-- START OF Material --

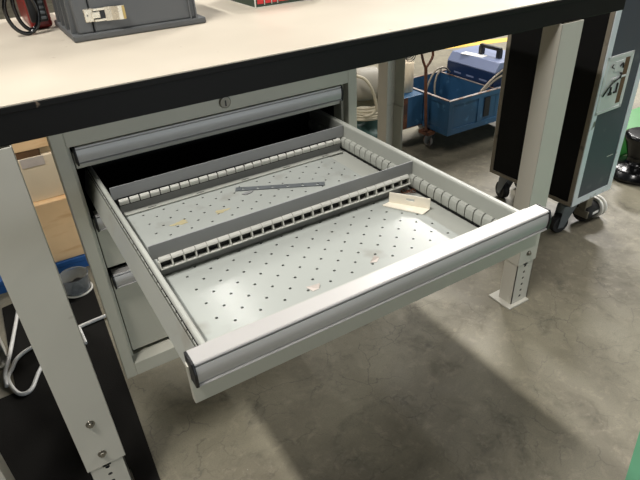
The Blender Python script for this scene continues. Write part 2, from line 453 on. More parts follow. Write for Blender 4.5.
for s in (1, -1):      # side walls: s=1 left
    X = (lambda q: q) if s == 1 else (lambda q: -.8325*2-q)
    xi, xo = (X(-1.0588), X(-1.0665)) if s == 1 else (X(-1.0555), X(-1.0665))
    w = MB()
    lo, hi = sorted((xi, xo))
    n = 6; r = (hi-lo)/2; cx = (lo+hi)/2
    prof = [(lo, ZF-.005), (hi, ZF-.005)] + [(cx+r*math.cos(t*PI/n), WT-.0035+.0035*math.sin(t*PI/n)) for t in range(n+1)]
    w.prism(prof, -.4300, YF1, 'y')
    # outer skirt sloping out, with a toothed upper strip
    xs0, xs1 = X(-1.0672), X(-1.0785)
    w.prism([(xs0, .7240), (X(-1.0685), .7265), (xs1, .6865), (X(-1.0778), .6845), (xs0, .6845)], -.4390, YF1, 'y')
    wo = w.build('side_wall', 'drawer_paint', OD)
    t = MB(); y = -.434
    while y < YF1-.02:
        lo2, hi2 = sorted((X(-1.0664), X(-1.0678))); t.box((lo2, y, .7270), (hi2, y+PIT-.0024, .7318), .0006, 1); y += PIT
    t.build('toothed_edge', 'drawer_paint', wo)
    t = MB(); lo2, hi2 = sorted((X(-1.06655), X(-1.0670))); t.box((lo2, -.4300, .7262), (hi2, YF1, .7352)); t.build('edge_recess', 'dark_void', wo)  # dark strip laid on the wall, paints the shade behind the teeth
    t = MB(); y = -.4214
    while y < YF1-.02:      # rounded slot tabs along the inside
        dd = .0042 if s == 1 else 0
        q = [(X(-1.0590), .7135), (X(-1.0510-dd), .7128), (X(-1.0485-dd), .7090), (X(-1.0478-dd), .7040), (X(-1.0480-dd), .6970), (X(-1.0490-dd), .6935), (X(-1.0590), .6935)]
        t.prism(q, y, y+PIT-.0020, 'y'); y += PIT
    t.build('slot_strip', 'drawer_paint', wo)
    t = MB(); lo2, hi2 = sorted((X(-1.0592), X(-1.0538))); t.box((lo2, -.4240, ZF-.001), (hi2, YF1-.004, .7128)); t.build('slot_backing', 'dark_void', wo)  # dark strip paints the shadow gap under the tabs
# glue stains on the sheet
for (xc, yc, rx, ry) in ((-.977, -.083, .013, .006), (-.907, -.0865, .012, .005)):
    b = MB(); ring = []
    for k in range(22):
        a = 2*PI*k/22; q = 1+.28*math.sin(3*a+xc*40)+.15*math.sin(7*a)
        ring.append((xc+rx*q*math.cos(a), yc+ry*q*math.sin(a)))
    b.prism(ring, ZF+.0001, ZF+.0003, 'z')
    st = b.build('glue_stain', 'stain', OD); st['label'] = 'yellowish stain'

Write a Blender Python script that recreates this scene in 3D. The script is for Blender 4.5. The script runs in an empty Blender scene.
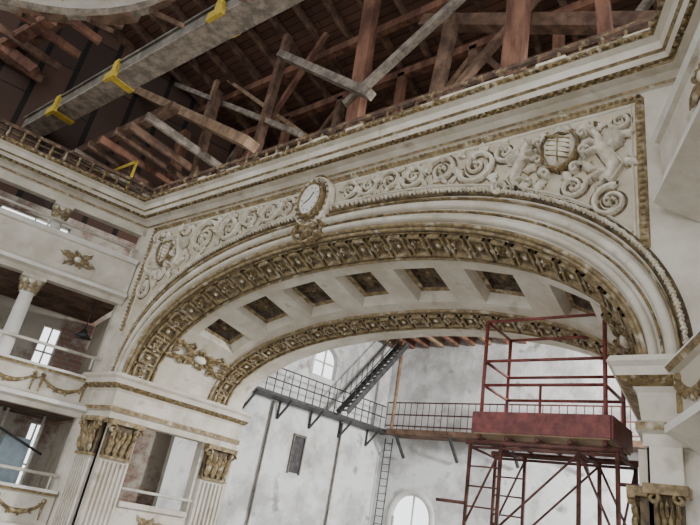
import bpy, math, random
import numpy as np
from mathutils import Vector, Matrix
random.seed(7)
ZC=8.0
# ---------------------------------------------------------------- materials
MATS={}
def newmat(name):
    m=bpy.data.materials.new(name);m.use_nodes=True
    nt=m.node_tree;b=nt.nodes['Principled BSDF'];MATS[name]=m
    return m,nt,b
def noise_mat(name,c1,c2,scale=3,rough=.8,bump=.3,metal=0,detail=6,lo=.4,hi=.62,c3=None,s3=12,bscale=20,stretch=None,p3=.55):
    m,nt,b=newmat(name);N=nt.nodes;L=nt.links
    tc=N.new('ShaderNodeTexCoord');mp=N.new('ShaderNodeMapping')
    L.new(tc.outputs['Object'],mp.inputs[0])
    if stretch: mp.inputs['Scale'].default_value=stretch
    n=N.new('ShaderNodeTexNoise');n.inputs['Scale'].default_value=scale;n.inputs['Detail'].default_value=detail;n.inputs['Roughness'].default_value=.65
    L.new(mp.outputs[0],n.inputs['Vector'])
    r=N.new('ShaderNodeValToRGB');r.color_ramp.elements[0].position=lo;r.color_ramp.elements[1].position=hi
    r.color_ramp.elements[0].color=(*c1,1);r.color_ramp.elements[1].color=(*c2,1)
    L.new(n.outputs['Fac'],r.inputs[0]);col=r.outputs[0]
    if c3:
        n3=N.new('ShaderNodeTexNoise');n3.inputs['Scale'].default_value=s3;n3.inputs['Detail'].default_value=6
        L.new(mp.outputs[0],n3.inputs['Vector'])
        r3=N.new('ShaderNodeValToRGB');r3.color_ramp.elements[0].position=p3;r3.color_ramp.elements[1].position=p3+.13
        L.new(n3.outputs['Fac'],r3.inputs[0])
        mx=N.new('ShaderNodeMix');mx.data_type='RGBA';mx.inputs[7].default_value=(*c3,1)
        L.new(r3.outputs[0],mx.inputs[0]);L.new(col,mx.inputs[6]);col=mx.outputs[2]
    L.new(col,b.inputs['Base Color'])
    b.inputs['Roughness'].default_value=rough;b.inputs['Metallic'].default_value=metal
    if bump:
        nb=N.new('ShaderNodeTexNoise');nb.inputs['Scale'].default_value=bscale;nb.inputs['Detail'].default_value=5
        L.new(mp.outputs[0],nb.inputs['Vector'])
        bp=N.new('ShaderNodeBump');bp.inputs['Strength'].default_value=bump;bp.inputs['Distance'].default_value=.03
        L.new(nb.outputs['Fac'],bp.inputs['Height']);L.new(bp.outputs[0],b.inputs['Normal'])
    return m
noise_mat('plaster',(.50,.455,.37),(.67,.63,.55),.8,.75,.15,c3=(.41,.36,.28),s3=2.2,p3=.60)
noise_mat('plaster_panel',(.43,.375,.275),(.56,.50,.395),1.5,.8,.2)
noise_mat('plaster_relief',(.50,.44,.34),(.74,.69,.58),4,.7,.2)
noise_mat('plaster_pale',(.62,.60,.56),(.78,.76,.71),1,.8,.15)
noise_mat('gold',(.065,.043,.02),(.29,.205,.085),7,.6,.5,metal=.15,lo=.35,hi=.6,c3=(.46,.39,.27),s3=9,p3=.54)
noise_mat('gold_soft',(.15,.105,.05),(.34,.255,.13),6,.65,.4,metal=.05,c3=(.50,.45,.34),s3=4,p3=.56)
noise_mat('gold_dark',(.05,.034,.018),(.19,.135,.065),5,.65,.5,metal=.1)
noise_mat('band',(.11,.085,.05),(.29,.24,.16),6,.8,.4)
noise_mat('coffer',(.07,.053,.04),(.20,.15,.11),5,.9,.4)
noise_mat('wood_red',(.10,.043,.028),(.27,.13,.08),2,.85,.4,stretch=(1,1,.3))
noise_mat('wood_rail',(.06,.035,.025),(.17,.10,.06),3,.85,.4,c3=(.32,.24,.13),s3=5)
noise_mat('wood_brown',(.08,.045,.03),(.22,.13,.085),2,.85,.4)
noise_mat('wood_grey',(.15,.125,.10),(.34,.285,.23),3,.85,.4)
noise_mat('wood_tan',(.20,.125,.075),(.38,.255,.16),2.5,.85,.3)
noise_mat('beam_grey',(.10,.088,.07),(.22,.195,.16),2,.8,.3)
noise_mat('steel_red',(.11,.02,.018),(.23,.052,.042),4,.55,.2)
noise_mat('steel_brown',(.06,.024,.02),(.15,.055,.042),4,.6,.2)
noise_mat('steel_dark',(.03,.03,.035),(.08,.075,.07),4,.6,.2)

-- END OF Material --

Problem to solve - Quote each entry above verbatim and drop the pictures.

Task response -
The Blender Python script for this scene continues. Write part 2, from line 453 on. More parts follow. Write for Blender 4.5.
for s in (1, -1):      # side walls: s=1 left
    X = (lambda q: q) if s == 1 else (lambda q: -.8325*2-q)
    xi, xo = (X(-1.0588), X(-1.0665)) if s == 1 else (X(-1.0555), X(-1.0665))
    w = MB()
    lo, hi = sorted((xi, xo))
    n = 6; r = (hi-lo)/2; cx = (lo+hi)/2
    prof = [(lo, ZF-.005), (hi, ZF-.005)] + [(cx+r*math.cos(t*PI/n), WT-.0035+.0035*math.sin(t*PI/n)) for t in range(n+1)]
    w.prism(prof, -.4300, YF1, 'y')
    # outer skirt sloping out, with a toothed upper strip
    xs0, xs1 = X(-1.0672), X(-1.0785)
    w.prism([(xs0, .7240), (X(-1.0685), .7265), (xs1, .6865), (X(-1.0778), .6845), (xs0, .6845)], -.4390, YF1, 'y')
    wo = w.build('side_wall', 'drawer_paint', OD)
    t = MB(); y = -.434
    while y < YF1-.02:
        lo2, hi2 = sorted((X(-1.0664), X(-1.0678))); t.box((lo2, y, .7270), (hi2, y+PIT-.0024, .7318), .0006, 1); y += PIT
    t.build('toothed_edge', 'drawer_paint', wo)
    t = MB(); lo2, hi2 = sorted((X(-1.06655), X(-1.0670))); t.box((lo2, -.4300, .7262), (hi2, YF1, .7352)); t.build('edge_recess', 'dark_void', wo)  # dark strip laid on the wall, paints the shade behind the teeth
    t = MB(); y = -.4214
    while y < YF1-.02:      # rounded slot tabs along the inside
        dd = .0042 if s == 1 else 0
        q = [(X(-1.0590), .7135), (X(-1.0510-dd), .7128), (X(-1.0485-dd), .7090), (X(-1.0478-dd), .7040), (X(-1.0480-dd), .6970), (X(-1.0490-dd), .6935), (X(-1.0590), .6935)]
        t.prism(q, y, y+PIT-.0020, 'y'); y += PIT
    t.build('slot_strip', 'drawer_paint', wo)
    t = MB(); lo2, hi2 = sorted((X(-1.0592), X(-1.0538))); t.box((lo2, -.4240, ZF-.001), (hi2, YF1-.004, .7128)); t.build('slot_backing', 'dark_void', wo)  # dark strip paints the shadow gap under the tabs
# glue stains on the sheet
for (xc, yc, rx, ry) in ((-.977, -.083, .013, .006), (-.907, -.0865, .012, .005)):
    b = MB(); ring = []
    for k in range(22):
        a = 2*PI*k/22; q = 1+.28*math.sin(3*a+xc*40)+.15*math.sin(7*a)
        ring.append((xc+rx*q*math.cos(a), yc+ry*q*math.sin(a)))
    b.prism(ring, ZF+.0001, ZF+.0003, 'z')
    st = b.build('glue_stain', 'stain', OD); st['label'] = 'yellowish stain'

Write a Blender Python script that recreates this scene in 3D. The script is for Blender 4.5. The script runs in an empty Blender scene.
import bpy, math, random
import numpy as np
from mathutils import Vector, Matrix
random.seed(7)
ZC=8.0
# ---------------------------------------------------------------- materials
MATS={}
def newmat(name):
    m=bpy.data.materials.new(name);m.use_nodes=True
    nt=m.node_tree;b=nt.nodes['Principled BSDF'];MATS[name]=m
    return m,nt,b
def noise_mat(name,c1,c2,scale=3,rough=.8,bump=.3,metal=0,detail=6,lo=.4,hi=.62,c3=None,s3=12,bscale=20,stretch=None,p3=.55):
    m,nt,b=newmat(name);N=nt.nodes;L=nt.links
    tc=N.new('ShaderNodeTexCoord');mp=N.new('ShaderNodeMapping')
    L.new(tc.outputs['Object'],mp.inputs[0])
    if stretch: mp.inputs['Scale'].default_value=stretch
    n=N.new('ShaderNodeTexNoise');n.inputs['Scale'].default_value=scale;n.inputs['Detail'].default_value=detail;n.inputs['Roughness'].default_value=.65
    L.new(mp.outputs[0],n.inputs['Vector'])
    r=N.new('ShaderNodeValToRGB');r.color_ramp.elements[0].position=lo;r.color_ramp.elements[1].position=hi
    r.color_ramp.elements[0].color=(*c1,1);r.color_ramp.elements[1].color=(*c2,1)
    L.new(n.outputs['Fac'],r.inputs[0]);col=r.outputs[0]
    if c3:
        n3=N.new('ShaderNodeTexNoise');n3.inputs['Scale'].default_value=s3;n3.inputs['Detail'].default_value=6
        L.new(mp.outputs[0],n3.inputs['Vector'])
        r3=N.new('ShaderNodeValToRGB');r3.color_ramp.elements[0].position=p3;r3.color_ramp.elements[1].position=p3+.13
        L.new(n3.outputs['Fac'],r3.inputs[0])
        mx=N.new('ShaderNodeMix');mx.data_type='RGBA';mx.inputs[7].default_value=(*c3,1)
        L.new(r3.outputs[0],mx.inputs[0]);L.new(col,mx.inputs[6]);col=mx.outputs[2]
    L.new(col,b.inputs['Base Color'])
    b.inputs['Roughness'].default_value=rough;b.inputs['Metallic'].default_value=metal
    if bump:
        nb=N.new('ShaderNodeTexNoise');nb.inputs['Scale'].default_value=bscale;nb.inputs['Detail'].default_value=5
        L.new(mp.outputs[0],nb.inputs['Vector'])
        bp=N.new('ShaderNodeBump');bp.inputs['Strength'].default_value=bump;bp.inputs['Distance'].default_value=.03
        L.new(nb.outputs['Fac'],bp.inputs['Height']);L.new(bp.outputs[0],b.inputs['Normal'])
    return m
noise_mat('plaster',(.50,.455,.37),(.67,.63,.55),.8,.75,.15,c3=(.41,.36,.28),s3=2.2,p3=.60)
noise_mat('plaster_panel',(.43,.375,.275),(.56,.50,.395),1.5,.8,.2)
noise_mat('plaster_relief',(.50,.44,.34),(.74,.69,.58),4,.7,.2)
noise_mat('plaster_pale',(.62,.60,.56),(.78,.76,.71),1,.8,.15)
noise_mat('gold',(.065,.043,.02),(.29,.205,.085),7,.6,.5,metal=.15,lo=.35,hi=.6,c3=(.46,.39,.27),s3=9,p3=.54)
noise_mat('gold_soft',(.15,.105,.05),(.34,.255,.13),6,.65,.4,metal=.05,c3=(.50,.45,.34),s3=4,p3=.56)
noise_mat('gold_dark',(.05,.034,.018),(.19,.135,.065),5,.65,.5,metal=.1)
noise_mat('band',(.11,.085,.05),(.29,.24,.16),6,.8,.4)
noise_mat('coffer',(.07,.053,.04),(.20,.15,.11),5,.9,.4)
noise_mat('wood_red',(.10,.043,.028),(.27,.13,.08),2,.85,.4,stretch=(1,1,.3))
noise_mat('wood_rail',(.06,.035,.025),(.17,.10,.06),3,.85,.4,c3=(.32,.24,.13),s3=5)
noise_mat('wood_brown',(.08,.045,.03),(.22,.13,.085),2,.85,.4)
noise_mat('wood_grey',(.15,.125,.10),(.34,.285,.23),3,.85,.4)
noise_mat('wood_tan',(.20,.125,.075),(.38,.255,.16),2.5,.85,.3)
noise_mat('beam_grey',(.10,.088,.07),(.22,.195,.16),2,.8,.3)
noise_mat('steel_red',(.11,.02,.018),(.23,.052,.042),4,.55,.2)
noise_mat('steel_brown',(.06,.024,.02),(.15,.055,.042),4,.6,.2)
noise_mat('steel_dark',(.03,.03,.035),(.08,.075,.07),4,.6,.2)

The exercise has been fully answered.